Bien qu’il soit pétri de bons sentiments et peuplé de beaux personnages (Charlie, sa fille, son ex-femme, son amie infirmière et un jeune missionnaire idéaliste), tous parfaitement imparfaits, investis à la fois dans la rédemption de leurs âmes blessées et dans le salut d’autrui, le film n’est pas tout à fait humaniste dans sa représentation de l’obésité, qu’il assimile alternativement à une forme de monstruosité et à un symbole de déchéance. Contrairement à l’univers Zoom, où le protagoniste peut choisir de s’abstraire dans une présence vocale, dans une bienveillance désincarnée, le film, lui, n’est pas aussi clément, choisissant plutôt de nous rappeler constamment son poids, par le biais d’images spécifiquement conçues pour abandonner le focus sur l’homme au profit de sa masse. On note ainsi de nombreux plans où la caméra s’éloigne du personnage pour mieux prendre la mesure de son immensité, pour nous rappeler à quel point il est gros, et pour exhiber l’impressionnante combinaison que porte ici Brendan Fraser comme les cendres du phénix, au sein d’un processus de transformation physique oscarisable qui s’apparente au travail de Christian Bale (The Machinist [Brad Anderson, 2004]) ou de Charlize Theron (Monster [Patty Jenkins, 2003]). La posture distinctement mélodramatique de l’œuvre, huilée par l’épais sirop qui sert de trame sonore, n’aide en rien les choses, ajoutant un luisant vernis de pathétisme à sa condition. Charlie se révèle donc à la fois beaucoup plus et rien de moins qu’un obèse, et il s’agit là d’un paradoxe dont le film ne parviendra jamais vraiment à s’extirper, autrement que pour exalter la résilience du héros et localiser sa force dans son aptitude à transcender son embarrassante humanité grâce à la foi (en autrui).
[A24 / Protozoa Pictures]
L’approche paradoxale de l’obésité trouve néanmoins son sens selon une certaine logique auteuriste, et c’est là qu’elle devient utile, du moins pour quiconque préférera s’amuser à un jeu de correspondance thématique que de s’abandonner à la larmoyante tragédie que constitue le film au premier degré. Étant un cinéma de martyrs, l’œuvre d’Aronofsky s’intéresse particulièrement au pouvoir rédempteur de la souffrance et au sacrifice de soi en tant que voie vers la grâce. C’est le cas du mathématicien génial de Pi (1998) qui se lobotomise à l’aube de découvrir le secret de l’univers, mais aussi du lutteur de The Wrestler et de la ballerine de Black Swan (2010), qui meurent tous deux sur scène après avoir offert des performances surhumaines et s’être abandonnés au potentiel transcendant de leurs rôles. La souffrance, c’est celle de tous ces personnages, qui triment de façon fanatique pour leur art ; c’est aussi le propre des junkies de Requiem for a Dream (2000), auxquels on finit par scier les bras, et de Mère Nature dans l’imbroglio biblique de mother! (2017). En ce sens, le poids gigantesque de Charlie n’est pas simplement une réalité objective, mais une puissance allégorique, représentant pour lui l’immensité de la croix à porter, symbole et source d’une souffrance de tous les instants.

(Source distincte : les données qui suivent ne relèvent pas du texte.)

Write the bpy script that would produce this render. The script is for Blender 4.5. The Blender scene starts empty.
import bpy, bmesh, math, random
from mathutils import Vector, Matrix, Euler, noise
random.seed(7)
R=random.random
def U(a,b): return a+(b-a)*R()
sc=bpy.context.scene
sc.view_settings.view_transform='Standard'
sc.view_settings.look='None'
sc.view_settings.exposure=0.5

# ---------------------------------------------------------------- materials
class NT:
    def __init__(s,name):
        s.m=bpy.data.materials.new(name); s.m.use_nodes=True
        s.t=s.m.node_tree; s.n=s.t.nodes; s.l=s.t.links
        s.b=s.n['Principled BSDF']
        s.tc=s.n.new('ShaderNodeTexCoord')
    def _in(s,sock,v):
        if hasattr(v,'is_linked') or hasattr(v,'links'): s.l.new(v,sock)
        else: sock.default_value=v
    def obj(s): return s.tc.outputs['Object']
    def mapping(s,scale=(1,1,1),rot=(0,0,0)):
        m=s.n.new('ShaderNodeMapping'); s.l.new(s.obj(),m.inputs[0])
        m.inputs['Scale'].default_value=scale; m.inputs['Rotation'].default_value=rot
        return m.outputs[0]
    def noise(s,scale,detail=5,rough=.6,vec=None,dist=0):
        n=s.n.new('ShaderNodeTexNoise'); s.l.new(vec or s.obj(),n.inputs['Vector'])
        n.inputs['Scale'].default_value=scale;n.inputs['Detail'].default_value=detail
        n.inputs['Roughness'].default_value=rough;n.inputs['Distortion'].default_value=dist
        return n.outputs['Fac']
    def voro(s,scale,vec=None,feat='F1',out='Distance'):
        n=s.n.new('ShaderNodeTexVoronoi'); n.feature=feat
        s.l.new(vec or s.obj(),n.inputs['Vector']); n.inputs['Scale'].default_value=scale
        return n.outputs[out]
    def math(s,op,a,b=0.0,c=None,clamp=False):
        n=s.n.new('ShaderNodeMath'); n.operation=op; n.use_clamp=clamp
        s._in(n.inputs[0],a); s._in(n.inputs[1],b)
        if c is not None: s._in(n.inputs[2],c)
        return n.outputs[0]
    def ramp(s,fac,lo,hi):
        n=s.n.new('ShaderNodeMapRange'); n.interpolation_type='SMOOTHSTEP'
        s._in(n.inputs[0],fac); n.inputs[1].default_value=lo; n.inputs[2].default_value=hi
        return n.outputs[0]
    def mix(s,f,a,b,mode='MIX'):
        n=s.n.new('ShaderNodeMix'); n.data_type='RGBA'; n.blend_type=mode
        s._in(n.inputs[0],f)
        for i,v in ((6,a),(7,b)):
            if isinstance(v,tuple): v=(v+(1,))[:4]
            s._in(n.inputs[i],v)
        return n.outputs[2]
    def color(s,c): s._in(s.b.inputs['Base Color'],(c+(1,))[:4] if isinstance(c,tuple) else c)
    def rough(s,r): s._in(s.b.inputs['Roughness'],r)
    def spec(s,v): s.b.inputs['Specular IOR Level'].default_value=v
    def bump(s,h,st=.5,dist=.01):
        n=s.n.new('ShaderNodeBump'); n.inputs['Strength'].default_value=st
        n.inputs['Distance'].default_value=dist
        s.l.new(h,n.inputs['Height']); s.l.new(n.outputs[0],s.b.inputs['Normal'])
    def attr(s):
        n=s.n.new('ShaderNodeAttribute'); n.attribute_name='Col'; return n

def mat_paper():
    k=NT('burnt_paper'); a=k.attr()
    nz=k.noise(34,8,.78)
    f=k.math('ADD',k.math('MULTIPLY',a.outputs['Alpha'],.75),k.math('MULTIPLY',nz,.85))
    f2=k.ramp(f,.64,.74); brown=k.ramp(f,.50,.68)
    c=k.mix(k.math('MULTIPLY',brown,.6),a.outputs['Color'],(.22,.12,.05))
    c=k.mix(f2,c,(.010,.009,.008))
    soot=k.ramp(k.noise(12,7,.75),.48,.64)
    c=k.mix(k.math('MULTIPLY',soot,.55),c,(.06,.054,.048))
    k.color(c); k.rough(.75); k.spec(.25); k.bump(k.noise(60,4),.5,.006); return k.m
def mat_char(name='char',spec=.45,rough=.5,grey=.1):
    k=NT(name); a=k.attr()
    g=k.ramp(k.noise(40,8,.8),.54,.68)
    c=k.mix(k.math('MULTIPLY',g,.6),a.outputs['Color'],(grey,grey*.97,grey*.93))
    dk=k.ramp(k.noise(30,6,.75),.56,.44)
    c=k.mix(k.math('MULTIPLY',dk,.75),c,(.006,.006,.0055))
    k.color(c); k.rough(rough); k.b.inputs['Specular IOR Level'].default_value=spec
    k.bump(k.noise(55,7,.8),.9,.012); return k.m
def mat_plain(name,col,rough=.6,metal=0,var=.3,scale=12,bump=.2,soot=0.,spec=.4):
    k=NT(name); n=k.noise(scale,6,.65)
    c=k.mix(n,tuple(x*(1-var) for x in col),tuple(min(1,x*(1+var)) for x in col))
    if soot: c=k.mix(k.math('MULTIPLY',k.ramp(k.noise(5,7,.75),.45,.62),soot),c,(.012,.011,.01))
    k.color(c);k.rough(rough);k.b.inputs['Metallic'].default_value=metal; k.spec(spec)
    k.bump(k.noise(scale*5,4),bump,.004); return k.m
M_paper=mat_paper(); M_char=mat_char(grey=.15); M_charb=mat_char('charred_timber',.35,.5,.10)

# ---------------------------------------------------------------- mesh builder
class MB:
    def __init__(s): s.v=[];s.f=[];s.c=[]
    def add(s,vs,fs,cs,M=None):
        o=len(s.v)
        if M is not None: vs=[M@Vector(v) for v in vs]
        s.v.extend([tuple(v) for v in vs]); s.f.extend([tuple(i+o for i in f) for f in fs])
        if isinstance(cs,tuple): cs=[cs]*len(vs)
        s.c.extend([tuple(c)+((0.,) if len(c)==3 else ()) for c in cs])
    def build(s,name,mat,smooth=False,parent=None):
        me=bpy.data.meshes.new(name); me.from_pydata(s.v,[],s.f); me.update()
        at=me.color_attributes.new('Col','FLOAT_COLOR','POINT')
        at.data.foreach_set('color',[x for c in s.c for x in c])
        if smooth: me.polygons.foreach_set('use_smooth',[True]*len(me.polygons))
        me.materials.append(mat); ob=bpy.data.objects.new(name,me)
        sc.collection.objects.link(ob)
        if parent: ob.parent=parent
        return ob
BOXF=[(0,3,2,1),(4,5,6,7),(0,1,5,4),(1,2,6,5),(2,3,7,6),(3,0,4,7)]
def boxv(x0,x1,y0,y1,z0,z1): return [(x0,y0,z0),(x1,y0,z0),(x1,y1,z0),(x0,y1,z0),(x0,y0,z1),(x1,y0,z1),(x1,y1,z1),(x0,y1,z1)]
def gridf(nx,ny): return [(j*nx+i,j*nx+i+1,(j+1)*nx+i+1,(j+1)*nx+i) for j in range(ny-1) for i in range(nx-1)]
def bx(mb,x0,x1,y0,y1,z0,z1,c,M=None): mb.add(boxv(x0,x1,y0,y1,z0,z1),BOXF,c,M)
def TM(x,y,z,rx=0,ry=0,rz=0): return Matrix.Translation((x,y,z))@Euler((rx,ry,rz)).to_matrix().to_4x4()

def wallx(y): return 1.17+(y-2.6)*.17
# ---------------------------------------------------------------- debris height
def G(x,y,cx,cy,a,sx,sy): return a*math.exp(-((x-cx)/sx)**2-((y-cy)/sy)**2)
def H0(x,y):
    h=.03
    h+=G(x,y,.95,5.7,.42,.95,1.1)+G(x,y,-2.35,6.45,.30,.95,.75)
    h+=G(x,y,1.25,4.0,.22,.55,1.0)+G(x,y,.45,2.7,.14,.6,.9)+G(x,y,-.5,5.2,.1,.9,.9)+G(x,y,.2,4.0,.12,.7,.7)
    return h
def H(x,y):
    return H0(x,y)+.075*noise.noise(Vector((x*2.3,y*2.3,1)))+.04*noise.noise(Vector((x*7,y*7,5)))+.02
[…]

L’obésité si spectaculaire du protagoniste, c’est un rappel constant de sa douleur, une affliction qui rend chaque geste pénible, qu’il s’agisse de se lever, de marcher, de se laver, de se coucher, etc… C’est d’ailleurs cet état de martyr constant qui en fait un personnage exemplaire au vu de la logique chrétienne de l’auteur, portant simultanément « le poids » des péchés commis à l’égard de sa famille et de son échec à sauver Alan de la mort. Là où le film se distingue cependant, c’est dans le fait que le potentiel de rédemption et de transcendance réside strictement ici dans l’abandon aux autres, dans l’abnégation pure, plutôt que dans toute conception spectaculaire, voire égocentrique de la grâce. En effet, si Randy « The Ram » finit par toucher au divin, c’est après avoir abandonné sa fille pour de bon, c’est dans la poursuite d’une gloire avant tout personnelle. Pour Charlie, pas de gloire ; son suicide est entièrement dédié à sa fille, à qui il lègue non seulement des leçons de vie de dernière minute, mais l’entièreté de sa fortune, laquelle aurait pu lui permettre de prolonger sa propre existence. À ce titre, il est très révélateur que sa mort survienne au moment où il tente de marcher de son sofa vers son enfant, d’une façon très humblement héroïque, sans le flair spectaculaire de Randy, ni l’exhibition populaire de son geste. C’est dans l’ouverture à l’autre qu’il trouve sa rédemption, marquant l’expression d’une foi caractérisée par un prosaïsme rafraîchissant, axée strictement sur l’humain (« People are amazing » dira d’ailleurs le héros dans une scène immortalisée dans la bande-annonce).
En fin de compte, la satisfaction que m’a offert The Whale n’aura été que doctrinale puisque celui-ci ne m’a nullement touché ou ému, son caractère hagiographique me semblant désespérément étranger à toute forme de réalisme, émotionnel ou narratif. Les pics dramatiques (la scène où Charlie se gave de façon suicidaire et celle où il s’éreinte à marcher jusqu’à sa fille) m’ont paru particulièrement grotesques, voire clownesques, trouvant leur principale raison d’être dans leur valeur symbolique. L’humanisme est donc principalement théologique ici, mais la théologie en devient simultanément plus humaniste. Et c’est ça le miracle auquel le film nous propose d’assister : plus que la résurrection de Brendan Fraser, c’est l’avènement d’une foi extrêmement simple, sobre, quotidienne, une foi en autrui. Et si ce changement de paradigme justifie esthétiquement une forme de sobriété luthérienne, qu’à cela ne tienne. Sans constituer une œuvre mémorable, il s’agit néanmoins ici d’une œuvre charitable, et d’un remède opportun aux dérives de la foi autoritaire, dogmatique, qui régit notamment la vie politique aux États-Unis.